As ever, context is so important. If the Director and Manager, at the start of this piece, had a regular dialogue, there would have been no surprise in the year-end result. If others were not delivering their part of performance delivery then action could have been taken. Whinging cuts no ice.
10 Tips For Effective Target Setting
Limit the number of targets – above 10 and people lose focus.
- Agree the measurement when you agree the target.
- Be explicit if the achievement of targets is a joint accountability.
- Try and give measures and targets so that the individual has overall influence over their achievement.
- Target setting is an iterative process. It does involve ‘stretch’ and building ownership and commitment.
- Understand the potential unintended consequences.
- Keep in focus the overall objective.

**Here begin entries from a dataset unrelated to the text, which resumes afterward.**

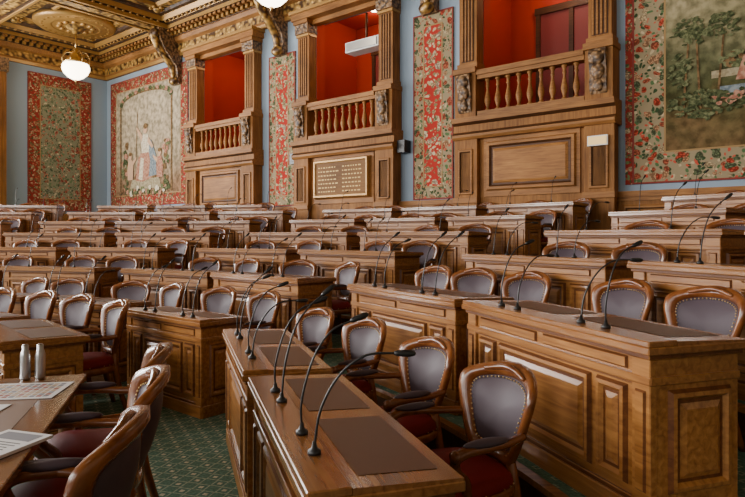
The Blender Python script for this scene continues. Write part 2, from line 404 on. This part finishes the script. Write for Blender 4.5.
# inscription board below middle loggia
b=MB(); b.box(11.35,13.05,-.36,-.325,2.5,3.36,M_board)
b.panel(11.3,13.1,2.45,3.4,-.36,[(0,-.02),(.02,.03),(.06,.03),(.08,0)],M_gold2,False)
for k in range(7):
    z=3.22-k*.1
    for col in (11.47,12.28):
        x=col
        while x<col+.6:
            w=random.uniform(.03,.09); b.box(x,x+w,-.366,-.36,z-.028,z,M_ink); x+=w+.04
b.obj('inscription_board',RM)
b=MB(); b.box(12.15,13.2,-.1,.25,6.05,6.3,M_white); b.box(12.2,13.15,-.13,-.1,6.08,6.27,M_steel)
b.tube([(12.67,.1,6.3,.03),(12.67,.1,6.99,.03)],M_dark); b.obj('ceiling_heater',RM)
for x,z in ((13.98,3.55),(10.4,3.55)):
    b=MB(); b.box(x-.1,x+.1,-.26,-.02,z-.14,z+.14,M_black); b.lathe([(.07,0),(.06,.02)],M_steel,(x,-.14,z+.14),10); b.box(x-.02,x+.02,-.02,0,z-.05,z+.05,M_black)
    b.obj('wall_speaker',RM)
b=MB(); b.box(18.28,18.64,-.42,-.365,3.12,3.3,M_white); b.box(18.3,18.62,-.43,-.42,3.14,3.28,plain('exit_sign_face',(.6,.42,.15),.5,emit=(1,.6,.2),es=.8)); b.obj('exit_light',RM)
for x in (4.75,9.75,14.65,19.6,24.2):
    b=MB(); P=[(0,6.45),(-.12,6.45),(-.2,6.55),(-.16,6.75),(-.22,7.0),(-.4,7.2),(-.62,7.45),(-.78,7.75),(-.86,8.0),(-.86,8.1),(0,8.1)]
    b.prism(P,x-.2,x+.2,M_carve)
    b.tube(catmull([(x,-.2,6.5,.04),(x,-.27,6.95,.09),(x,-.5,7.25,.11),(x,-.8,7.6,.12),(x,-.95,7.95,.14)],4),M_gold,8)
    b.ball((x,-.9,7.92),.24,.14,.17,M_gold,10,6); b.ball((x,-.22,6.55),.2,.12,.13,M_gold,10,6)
    b.obj('ceiling_bracket',RM)
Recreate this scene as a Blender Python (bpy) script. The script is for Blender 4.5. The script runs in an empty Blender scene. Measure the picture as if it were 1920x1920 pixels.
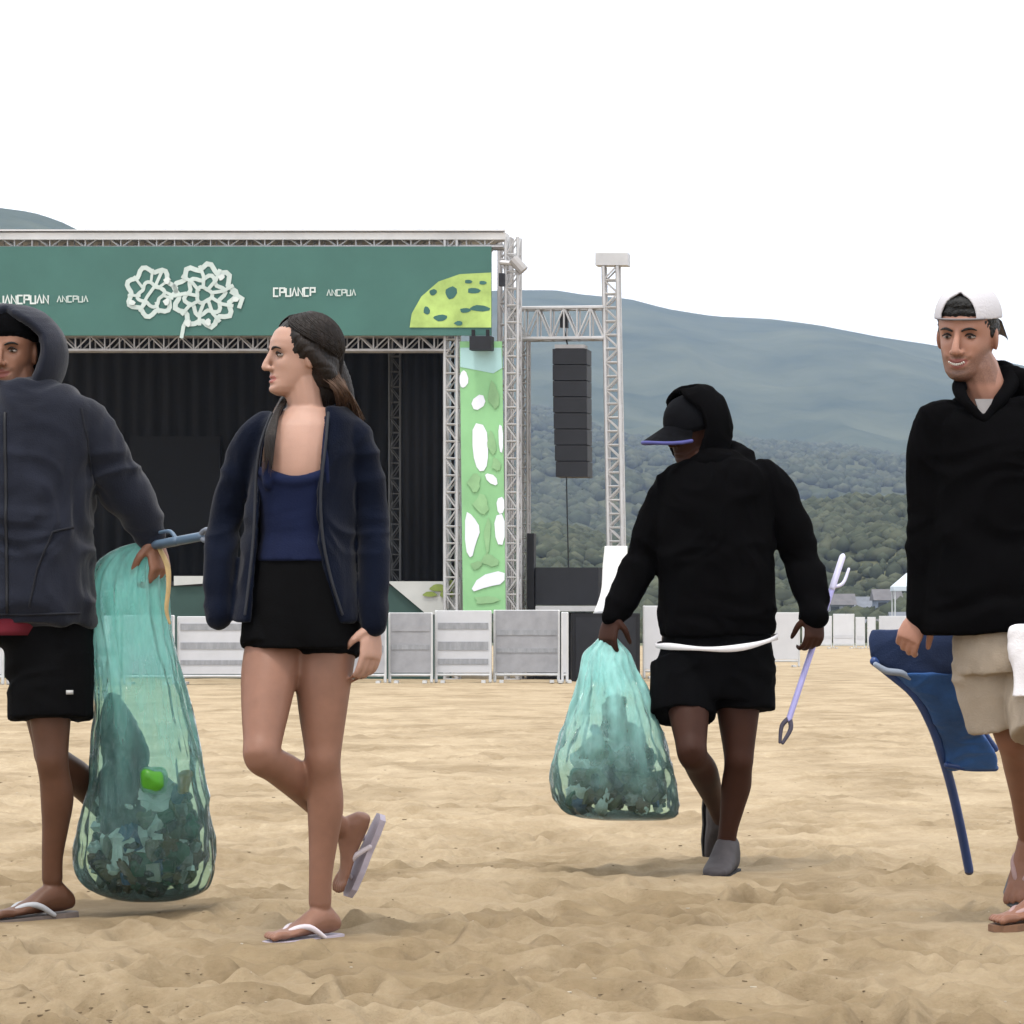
import bpy, bmesh, math, random
import numpy as np
from mathutils import Vector, Matrix

# ------------------------------------------------------------------ camera, world, sun, exposure
SC = bpy.context.scene
COL = SC.collection
F = 6192.0            # focal length of the lens in pixels of the 1920 px frame
CAMH = 0.86           # photographer kneels
HOR = 1170.0          # horizon row

cam = bpy.data.cameras.new('camera')
cam.sensor_width = 36.0
cam.lens = F / 1920.0 * 36.0
cam.shift_y = (HOR - 960.0) / 1920.0
cam.clip_start = 0.1
cam.clip_end = 20000.0
camo = bpy.data.objects.new('camera', cam)
camo.location = (0, 0, CAMH)
camo.rotation_euler = (math.radians(90), 0, 0)
COL.objects.link(camo)
SC.camera = camo

SUN_EL, SUN_AZ = math.radians(70), math.radians(200)   # azimuth from +Y clockwise: behind and left of the camera
w = bpy.data.worlds.new('World')
SC.world = w
w.use_nodes = True
nt = w.node_tree
nt.nodes.clear()
sky = nt.nodes.new('ShaderNodeTexSky')
sky.sky_type = 'NISHITA'
sky.sun_disc = False
sky.sun_elevation = SUN_EL
sky.sun_rotation = SUN_AZ
sky.dust_density = 3.0
sc_ = nt.nodes.new('ShaderNodeMix'); sc_.data_type = 'RGBA'; sc_.blend_type = 'MULTIPLY'
sc_.inputs[0].default_value = 1.0
sc_.inputs[7].default_value = (0.1, 0.1, 0.1, 1)
nt.links.new(sky.outputs[0], sc_.inputs[6])
mx = nt.nodes.new('ShaderNodeMix'); mx.data_type = 'RGBA'
mx.inputs[0].default_value = 0.88                      # an almost closed deck of bright cloud
nt.links.new(sc_.outputs[2], mx.inputs[6])
mx.inputs[7].default_value = (1.62, 1.62, 1.62, 1)
bg = nt.nodes.new('ShaderNodeBackground')
bg.inputs[1].default_value = 1.0
nt.links.new(mx.outputs[2], bg.inputs[0])
out = nt.nodes.new('ShaderNodeOutputWorld')
nt.links.new(bg.outputs[0], out.inputs[0])

sl = bpy.data.lights.new('sun', 'SUN')
sl.energy = 2.0
sl.angle = math.radians(11)
sl.color = (1.0, 0.95, 0.88)
so = bpy.data.objects.new('sun', sl)
sd = Vector((math.sin(SUN_AZ) * math.cos(SUN_EL), math.cos(SUN_AZ) * math.cos(SUN_EL), math.sin(SUN_EL)))
so.rotation_euler = (-sd).to_track_quat('-Z', 'Y').to_euler()
so.location = (0, 0, 50)
COL.objects.link(so)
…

The target is there to indicate achievement – targets are rarely an end in themselves.
- Regularly review progress against targets. If they are no longer relevant, change them, and don’t assume at the end of the year that your view will be your employees’ view.
- Develop the concept of Total Reward with its emphasis on the nature of the work itself, the freedoms to act within it, in addition to getting the hygiene factors right.
- Link pay to measurable business outcomes rather than tasks and processes. Be explicit about the calibration.